Harrison ,who seems to be making sense is guilty of what you consider a major heresy: that banks lend money they don't have.
BUT we have an equity stake in the banks now and can take a cut of their malarkey .Naomi Klein explores the changed situation in an interview with Robert Kall of op-ed news.Googling these terms will summon forth the interview which I think was on the 26th October.
DBC, that's a tricky one.
Banks don't create money out of thin air (or else they would have taken over the world by now) but they do simultaneously create assets (mortgage advances to a home buyer, for example) and liabilities (a credit to the account of the chap who sold the house, for example).
But I personally am not keen on buying shares, let alone shares in banks, so I am not happy that the gummint is doing this on my behalf with my money in order to enlarge the power of The State.
The best way to prevent this malarkey is proper supervision, higher minimum capital ratios, debt for equity swaps, and of course ...

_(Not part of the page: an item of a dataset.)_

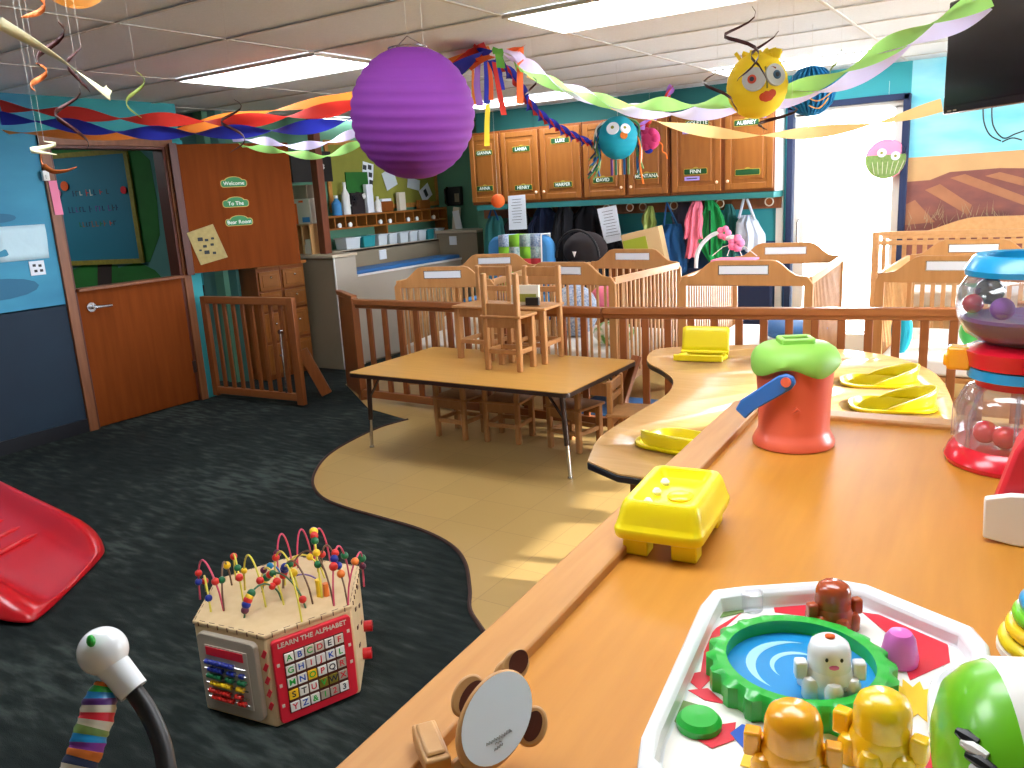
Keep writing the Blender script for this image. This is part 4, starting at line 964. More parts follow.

I know this is not very rock and roll, but the Encylopaedia Britannica 15th Edition(1981) Vol 12 p 357 establishes who is the real heretic,rather suavely,:"In the course of issuing money the commercial banks actually create it by expanding their deposits,but they are not at liberty to create all they may wish ,whenever they wish ,for the total is limited by the volume of bank deposits and by the prevailing ratio between these reserves and bank deposits-a ratio that is set by law,regulation or custom."
I can live with that definition for now. The key is that 'issuing money' = making loans to people, 'expanding deposits' = borrowing money from people and that the upper limit is set by capital adequacy ratios (which have become woefully low, as of late).